begin Listed records
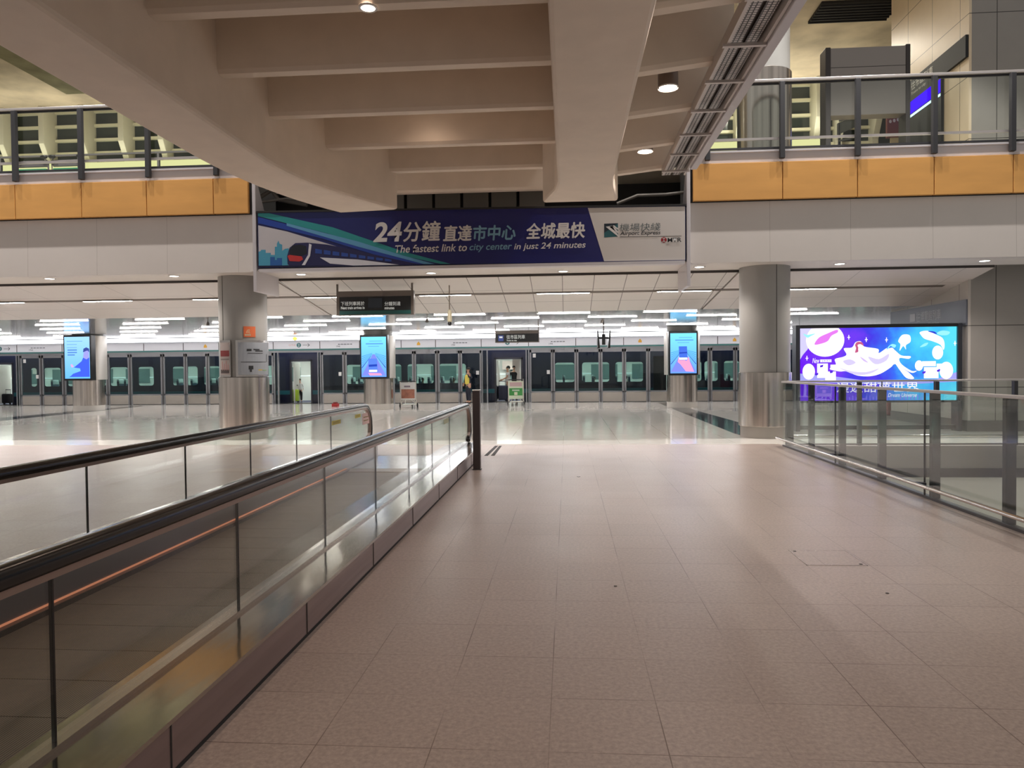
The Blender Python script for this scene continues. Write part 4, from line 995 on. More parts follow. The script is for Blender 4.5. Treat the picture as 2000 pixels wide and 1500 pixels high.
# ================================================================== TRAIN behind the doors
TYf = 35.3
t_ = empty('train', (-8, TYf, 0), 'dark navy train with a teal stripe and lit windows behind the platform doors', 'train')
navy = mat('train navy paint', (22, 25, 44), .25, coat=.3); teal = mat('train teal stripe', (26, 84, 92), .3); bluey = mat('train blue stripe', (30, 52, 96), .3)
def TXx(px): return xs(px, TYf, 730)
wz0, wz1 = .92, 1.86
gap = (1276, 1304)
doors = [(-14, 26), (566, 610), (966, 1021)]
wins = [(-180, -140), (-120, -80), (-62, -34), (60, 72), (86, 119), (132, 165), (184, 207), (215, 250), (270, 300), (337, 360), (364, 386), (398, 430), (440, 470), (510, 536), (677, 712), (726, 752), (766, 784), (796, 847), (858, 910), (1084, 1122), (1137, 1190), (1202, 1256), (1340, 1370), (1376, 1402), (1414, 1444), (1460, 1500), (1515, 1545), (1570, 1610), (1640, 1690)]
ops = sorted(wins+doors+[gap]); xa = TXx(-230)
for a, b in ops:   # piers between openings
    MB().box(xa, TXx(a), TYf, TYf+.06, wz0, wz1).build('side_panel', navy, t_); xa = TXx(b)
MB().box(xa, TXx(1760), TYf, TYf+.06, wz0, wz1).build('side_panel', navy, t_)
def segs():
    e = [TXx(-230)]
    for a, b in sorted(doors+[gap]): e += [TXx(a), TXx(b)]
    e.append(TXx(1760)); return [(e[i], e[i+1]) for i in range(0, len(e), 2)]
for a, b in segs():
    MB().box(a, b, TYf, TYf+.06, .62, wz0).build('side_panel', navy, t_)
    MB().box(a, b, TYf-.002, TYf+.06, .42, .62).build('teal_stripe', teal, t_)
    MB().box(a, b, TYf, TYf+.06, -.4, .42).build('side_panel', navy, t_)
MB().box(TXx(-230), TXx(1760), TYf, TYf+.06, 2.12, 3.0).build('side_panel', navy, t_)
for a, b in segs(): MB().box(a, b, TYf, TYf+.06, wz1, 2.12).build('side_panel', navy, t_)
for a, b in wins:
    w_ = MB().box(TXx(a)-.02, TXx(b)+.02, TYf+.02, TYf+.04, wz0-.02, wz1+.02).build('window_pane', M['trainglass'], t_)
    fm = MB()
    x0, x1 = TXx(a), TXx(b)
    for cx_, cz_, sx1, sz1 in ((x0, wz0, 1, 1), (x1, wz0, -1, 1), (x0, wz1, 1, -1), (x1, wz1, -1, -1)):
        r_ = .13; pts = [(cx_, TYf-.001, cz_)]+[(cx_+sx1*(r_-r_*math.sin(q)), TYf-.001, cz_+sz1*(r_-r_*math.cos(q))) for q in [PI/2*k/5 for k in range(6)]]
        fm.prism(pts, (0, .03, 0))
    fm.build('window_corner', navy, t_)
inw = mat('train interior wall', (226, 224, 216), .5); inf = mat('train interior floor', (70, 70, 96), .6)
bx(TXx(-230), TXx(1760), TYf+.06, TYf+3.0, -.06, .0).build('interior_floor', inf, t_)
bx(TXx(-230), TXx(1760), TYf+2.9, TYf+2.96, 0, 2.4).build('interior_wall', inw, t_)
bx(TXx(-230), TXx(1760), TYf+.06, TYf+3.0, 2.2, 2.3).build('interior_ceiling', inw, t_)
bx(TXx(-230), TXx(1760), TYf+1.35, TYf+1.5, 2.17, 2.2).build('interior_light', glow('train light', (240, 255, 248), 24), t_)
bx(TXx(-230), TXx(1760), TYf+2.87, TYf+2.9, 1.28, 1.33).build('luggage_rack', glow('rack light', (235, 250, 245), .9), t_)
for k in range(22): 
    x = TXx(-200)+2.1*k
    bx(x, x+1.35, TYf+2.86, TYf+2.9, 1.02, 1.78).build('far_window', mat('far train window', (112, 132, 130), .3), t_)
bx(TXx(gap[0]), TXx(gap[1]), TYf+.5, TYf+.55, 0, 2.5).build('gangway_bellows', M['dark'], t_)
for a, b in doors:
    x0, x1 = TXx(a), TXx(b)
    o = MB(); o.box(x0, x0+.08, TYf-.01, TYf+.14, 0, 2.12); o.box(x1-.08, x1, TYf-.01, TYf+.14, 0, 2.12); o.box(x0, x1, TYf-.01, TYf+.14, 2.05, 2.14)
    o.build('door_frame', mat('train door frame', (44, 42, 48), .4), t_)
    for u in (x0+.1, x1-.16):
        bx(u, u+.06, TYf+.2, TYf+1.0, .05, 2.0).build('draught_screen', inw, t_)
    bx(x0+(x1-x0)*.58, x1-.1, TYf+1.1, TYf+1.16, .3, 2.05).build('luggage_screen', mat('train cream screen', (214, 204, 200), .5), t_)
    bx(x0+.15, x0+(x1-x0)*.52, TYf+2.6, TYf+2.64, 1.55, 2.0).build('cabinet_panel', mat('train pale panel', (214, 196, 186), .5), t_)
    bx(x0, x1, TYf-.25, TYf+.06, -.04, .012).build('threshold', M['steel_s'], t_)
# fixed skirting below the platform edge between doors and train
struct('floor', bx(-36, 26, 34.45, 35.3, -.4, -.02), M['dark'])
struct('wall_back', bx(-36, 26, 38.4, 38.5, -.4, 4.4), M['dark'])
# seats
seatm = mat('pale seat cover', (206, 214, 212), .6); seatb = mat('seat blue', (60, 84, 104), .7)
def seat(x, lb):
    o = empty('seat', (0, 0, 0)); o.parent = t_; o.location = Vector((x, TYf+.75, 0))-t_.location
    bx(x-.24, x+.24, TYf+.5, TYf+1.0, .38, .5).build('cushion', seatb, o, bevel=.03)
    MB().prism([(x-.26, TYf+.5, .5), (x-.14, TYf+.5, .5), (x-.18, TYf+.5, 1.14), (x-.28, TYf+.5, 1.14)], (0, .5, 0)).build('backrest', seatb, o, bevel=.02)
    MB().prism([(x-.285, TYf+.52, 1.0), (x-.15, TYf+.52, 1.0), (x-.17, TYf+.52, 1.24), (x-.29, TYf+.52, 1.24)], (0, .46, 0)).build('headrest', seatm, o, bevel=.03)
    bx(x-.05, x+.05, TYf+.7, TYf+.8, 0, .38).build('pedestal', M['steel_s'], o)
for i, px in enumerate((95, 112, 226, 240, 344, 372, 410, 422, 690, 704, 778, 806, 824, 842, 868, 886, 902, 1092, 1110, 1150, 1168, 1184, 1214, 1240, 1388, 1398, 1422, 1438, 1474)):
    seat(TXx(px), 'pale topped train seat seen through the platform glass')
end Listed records
begin Listed records
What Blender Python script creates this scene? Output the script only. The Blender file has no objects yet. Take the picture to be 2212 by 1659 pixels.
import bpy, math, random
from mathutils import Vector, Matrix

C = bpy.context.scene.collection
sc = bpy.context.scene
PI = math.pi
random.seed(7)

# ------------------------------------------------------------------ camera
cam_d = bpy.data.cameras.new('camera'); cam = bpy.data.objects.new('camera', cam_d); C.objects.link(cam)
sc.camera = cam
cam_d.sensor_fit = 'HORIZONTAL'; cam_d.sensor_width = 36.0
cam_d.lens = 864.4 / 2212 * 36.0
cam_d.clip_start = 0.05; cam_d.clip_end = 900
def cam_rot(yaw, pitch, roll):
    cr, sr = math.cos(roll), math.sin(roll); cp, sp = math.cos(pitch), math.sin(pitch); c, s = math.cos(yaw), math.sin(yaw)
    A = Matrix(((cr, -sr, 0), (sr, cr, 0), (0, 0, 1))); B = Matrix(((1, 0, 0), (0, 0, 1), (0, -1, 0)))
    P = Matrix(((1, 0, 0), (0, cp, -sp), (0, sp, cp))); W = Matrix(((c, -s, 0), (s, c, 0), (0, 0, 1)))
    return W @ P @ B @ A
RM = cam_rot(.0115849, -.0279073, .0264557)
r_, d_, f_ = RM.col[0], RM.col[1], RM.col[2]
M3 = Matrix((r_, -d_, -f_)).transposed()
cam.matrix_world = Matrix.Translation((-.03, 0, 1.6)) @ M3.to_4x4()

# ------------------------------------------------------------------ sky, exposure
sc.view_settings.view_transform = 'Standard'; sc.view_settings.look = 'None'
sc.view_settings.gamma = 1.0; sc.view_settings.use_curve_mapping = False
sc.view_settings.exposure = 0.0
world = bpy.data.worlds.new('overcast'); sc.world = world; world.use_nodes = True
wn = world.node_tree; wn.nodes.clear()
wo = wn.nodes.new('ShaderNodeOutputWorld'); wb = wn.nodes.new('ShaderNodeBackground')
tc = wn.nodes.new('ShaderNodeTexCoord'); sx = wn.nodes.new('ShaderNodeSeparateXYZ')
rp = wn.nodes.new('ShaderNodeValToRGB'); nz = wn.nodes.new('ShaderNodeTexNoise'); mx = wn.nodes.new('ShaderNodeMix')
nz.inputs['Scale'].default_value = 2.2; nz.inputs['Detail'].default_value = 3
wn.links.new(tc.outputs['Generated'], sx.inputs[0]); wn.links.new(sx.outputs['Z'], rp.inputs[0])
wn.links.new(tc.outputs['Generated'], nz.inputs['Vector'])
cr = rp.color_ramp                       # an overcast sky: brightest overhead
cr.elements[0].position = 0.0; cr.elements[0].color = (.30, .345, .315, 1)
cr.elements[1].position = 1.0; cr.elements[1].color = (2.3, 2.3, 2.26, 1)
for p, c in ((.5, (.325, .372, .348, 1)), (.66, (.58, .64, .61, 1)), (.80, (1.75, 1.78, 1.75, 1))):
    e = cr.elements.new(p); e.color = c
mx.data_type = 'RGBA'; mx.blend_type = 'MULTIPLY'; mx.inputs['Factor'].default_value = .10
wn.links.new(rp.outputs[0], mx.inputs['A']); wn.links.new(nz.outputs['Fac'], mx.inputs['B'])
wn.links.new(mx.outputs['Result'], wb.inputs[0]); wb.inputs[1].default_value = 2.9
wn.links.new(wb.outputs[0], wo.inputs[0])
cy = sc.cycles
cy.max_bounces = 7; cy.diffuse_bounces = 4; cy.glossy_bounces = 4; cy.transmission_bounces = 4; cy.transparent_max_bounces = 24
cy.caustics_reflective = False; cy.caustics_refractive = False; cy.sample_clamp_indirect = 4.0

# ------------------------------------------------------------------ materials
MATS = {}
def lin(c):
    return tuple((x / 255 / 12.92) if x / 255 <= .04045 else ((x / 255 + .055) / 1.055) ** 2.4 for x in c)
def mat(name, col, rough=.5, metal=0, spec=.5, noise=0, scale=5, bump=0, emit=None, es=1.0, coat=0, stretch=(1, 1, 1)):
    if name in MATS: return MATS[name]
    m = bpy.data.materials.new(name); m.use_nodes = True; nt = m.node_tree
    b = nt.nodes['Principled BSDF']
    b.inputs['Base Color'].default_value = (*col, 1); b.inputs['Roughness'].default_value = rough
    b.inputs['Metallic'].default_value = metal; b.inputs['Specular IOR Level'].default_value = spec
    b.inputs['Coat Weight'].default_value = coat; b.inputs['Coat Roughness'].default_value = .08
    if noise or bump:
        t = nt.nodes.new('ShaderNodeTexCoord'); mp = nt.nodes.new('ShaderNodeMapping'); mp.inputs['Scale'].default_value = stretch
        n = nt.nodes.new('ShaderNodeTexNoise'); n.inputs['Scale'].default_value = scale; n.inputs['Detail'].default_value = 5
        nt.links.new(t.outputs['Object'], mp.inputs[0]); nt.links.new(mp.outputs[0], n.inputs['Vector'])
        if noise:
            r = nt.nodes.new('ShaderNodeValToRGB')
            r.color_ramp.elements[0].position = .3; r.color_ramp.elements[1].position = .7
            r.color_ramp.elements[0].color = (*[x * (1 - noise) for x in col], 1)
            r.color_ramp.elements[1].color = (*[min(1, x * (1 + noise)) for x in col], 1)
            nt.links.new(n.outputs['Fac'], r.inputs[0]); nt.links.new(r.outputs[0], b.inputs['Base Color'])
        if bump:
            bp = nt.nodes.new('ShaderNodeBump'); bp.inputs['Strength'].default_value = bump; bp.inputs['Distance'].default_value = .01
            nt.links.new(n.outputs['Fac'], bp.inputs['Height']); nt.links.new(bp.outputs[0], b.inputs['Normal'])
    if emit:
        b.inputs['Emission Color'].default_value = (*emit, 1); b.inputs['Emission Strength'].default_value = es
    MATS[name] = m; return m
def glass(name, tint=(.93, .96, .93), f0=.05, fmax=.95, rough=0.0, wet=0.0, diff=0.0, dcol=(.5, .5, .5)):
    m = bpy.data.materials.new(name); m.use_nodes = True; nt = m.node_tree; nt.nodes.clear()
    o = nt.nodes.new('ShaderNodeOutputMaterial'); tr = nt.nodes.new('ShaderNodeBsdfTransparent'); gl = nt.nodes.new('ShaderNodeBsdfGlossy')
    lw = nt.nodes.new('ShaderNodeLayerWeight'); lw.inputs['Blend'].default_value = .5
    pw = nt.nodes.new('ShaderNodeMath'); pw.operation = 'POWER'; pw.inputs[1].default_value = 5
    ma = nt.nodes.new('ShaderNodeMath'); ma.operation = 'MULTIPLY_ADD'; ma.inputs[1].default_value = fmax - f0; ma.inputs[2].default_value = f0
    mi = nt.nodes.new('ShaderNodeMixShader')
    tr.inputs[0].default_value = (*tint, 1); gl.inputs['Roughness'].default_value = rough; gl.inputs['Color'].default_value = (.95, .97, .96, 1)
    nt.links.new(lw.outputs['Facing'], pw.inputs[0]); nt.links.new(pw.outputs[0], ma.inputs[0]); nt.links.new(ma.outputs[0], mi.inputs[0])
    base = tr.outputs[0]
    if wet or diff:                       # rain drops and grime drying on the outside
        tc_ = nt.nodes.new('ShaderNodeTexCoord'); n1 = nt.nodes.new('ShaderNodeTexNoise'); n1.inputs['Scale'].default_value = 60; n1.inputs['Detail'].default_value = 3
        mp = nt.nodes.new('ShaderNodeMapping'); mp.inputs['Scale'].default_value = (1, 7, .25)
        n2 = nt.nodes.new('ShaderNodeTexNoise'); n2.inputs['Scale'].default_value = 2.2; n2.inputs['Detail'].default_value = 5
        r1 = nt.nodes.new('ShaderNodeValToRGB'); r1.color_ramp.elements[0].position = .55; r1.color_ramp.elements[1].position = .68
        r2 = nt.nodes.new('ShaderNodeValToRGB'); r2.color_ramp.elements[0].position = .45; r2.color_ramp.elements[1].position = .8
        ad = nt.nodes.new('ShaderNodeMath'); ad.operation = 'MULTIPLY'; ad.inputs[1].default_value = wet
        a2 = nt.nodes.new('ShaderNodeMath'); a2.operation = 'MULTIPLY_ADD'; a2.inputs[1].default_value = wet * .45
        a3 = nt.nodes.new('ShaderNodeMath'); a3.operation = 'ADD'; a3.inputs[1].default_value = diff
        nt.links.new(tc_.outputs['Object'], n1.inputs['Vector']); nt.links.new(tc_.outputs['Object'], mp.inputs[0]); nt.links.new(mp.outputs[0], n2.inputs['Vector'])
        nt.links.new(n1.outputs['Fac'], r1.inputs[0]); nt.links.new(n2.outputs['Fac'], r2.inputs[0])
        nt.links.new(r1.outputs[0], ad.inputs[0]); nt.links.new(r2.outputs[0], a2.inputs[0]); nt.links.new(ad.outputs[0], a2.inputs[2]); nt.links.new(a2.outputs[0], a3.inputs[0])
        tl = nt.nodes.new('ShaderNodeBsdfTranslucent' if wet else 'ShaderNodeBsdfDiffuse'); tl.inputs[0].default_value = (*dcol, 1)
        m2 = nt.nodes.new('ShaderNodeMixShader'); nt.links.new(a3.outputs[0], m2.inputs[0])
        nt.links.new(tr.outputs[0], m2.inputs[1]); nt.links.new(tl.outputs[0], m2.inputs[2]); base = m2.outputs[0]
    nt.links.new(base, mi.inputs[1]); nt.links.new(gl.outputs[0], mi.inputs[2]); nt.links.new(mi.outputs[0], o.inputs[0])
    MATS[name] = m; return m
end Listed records
begin Listed records
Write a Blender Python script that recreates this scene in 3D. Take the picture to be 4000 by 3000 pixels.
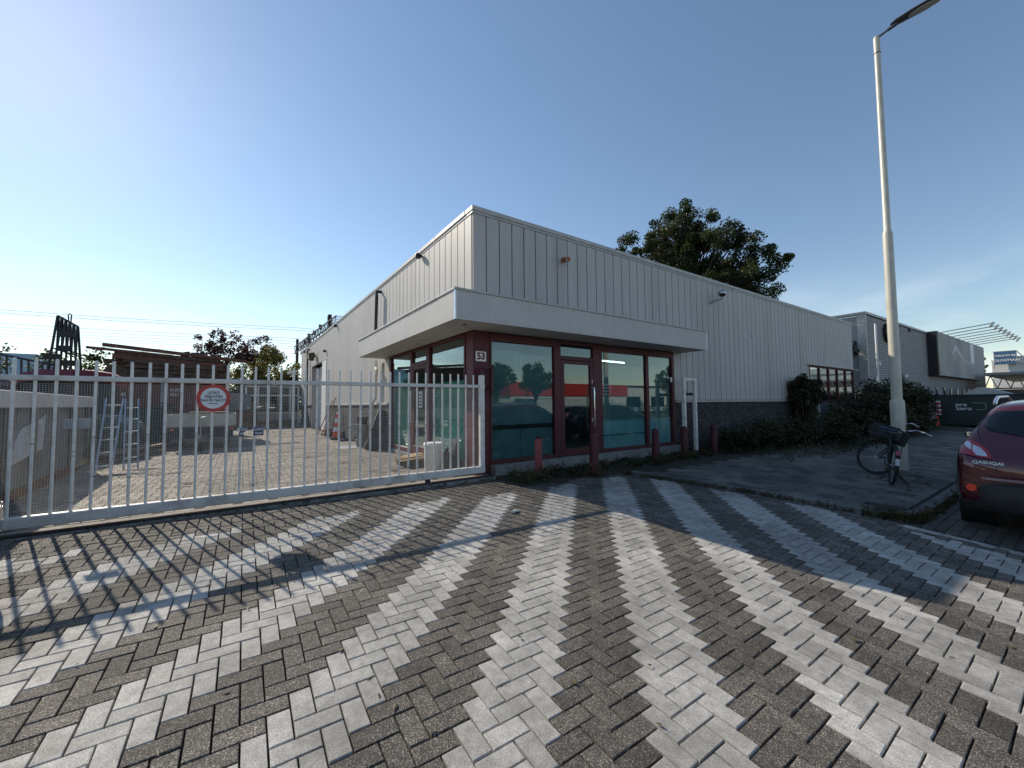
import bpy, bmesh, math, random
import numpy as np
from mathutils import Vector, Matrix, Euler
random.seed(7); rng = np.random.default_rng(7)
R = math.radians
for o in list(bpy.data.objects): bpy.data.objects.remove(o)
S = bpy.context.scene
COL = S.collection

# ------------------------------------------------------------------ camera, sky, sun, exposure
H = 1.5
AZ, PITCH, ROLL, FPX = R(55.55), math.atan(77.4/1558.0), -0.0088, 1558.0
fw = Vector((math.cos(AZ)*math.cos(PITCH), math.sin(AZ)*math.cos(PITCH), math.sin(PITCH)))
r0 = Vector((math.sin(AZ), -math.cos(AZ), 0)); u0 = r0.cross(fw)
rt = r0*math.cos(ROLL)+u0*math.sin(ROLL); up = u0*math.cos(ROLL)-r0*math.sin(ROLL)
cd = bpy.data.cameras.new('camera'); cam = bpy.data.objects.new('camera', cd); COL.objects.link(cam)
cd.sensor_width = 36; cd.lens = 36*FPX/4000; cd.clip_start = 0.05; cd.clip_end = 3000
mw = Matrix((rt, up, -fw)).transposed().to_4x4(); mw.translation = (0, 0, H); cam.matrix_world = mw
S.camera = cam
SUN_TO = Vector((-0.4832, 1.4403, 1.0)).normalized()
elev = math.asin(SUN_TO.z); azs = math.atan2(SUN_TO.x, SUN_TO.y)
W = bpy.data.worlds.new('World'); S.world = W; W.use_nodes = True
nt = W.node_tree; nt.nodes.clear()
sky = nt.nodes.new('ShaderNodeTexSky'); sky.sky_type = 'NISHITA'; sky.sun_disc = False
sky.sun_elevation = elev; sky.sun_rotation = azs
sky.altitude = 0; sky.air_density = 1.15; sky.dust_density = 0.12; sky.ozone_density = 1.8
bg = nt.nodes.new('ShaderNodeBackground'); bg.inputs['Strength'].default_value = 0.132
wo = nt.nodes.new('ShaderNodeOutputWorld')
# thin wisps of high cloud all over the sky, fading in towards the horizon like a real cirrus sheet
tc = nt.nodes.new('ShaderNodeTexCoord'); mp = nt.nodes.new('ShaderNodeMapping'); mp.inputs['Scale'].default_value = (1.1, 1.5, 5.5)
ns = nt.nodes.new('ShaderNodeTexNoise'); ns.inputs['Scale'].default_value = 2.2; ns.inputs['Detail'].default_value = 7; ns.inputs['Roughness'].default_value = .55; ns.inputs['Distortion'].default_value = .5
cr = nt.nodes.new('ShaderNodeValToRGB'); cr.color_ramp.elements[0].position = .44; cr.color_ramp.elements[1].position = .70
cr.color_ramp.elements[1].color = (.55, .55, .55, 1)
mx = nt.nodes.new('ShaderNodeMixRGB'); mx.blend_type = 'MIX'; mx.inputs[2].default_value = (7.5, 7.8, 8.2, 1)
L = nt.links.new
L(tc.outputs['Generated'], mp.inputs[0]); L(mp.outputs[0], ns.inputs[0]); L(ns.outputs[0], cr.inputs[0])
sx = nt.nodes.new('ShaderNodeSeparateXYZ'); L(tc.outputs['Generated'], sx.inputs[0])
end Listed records
Your objective
Write out, exactly as they stand, the lines from the one containing "What Blender Python" through the one containing "cam.matrix_world = Matrix.Translation((-.03, 0, 1.6))", both ends included.

Full output
What Blender Python script creates this scene? Output the script only. The Blender file has no objects yet. Take the picture to be 2212 by 1659 pixels.
import bpy, math, random
from mathutils import Vector, Matrix

C = bpy.context.scene.collection
sc = bpy.context.scene
PI = math.pi
random.seed(7)

# ------------------------------------------------------------------ camera
cam_d = bpy.data.cameras.new('camera'); cam = bpy.data.objects.new('camera', cam_d); C.objects.link(cam)
sc.camera = cam
cam_d.sensor_fit = 'HORIZONTAL'; cam_d.sensor_width = 36.0
cam_d.lens = 864.4 / 2212 * 36.0
cam_d.clip_start = 0.05; cam_d.clip_end = 900
def cam_rot(yaw, pitch, roll):
    cr, sr = math.cos(roll), math.sin(roll); cp, sp = math.cos(pitch), math.sin(pitch); c, s = math.cos(yaw), math.sin(yaw)
    A = Matrix(((cr, -sr, 0), (sr, cr, 0), (0, 0, 1))); B = Matrix(((1, 0, 0), (0, 0, 1), (0, -1, 0)))
    P = Matrix(((1, 0, 0), (0, cp, -sp), (0, sp, cp))); W = Matrix(((c, -s, 0), (s, c, 0), (0, 0, 1)))
    return W @ P @ B @ A
RM = cam_rot(.0115849, -.0279073, .0264557)
r_, d_, f_ = RM.col[0], RM.col[1], RM.col[2]
M3 = Matrix((r_, -d_, -f_)).transposed()
cam.matrix_world = Matrix.Translation((-.03, 0, 1.6)) @ M3.to_4x4()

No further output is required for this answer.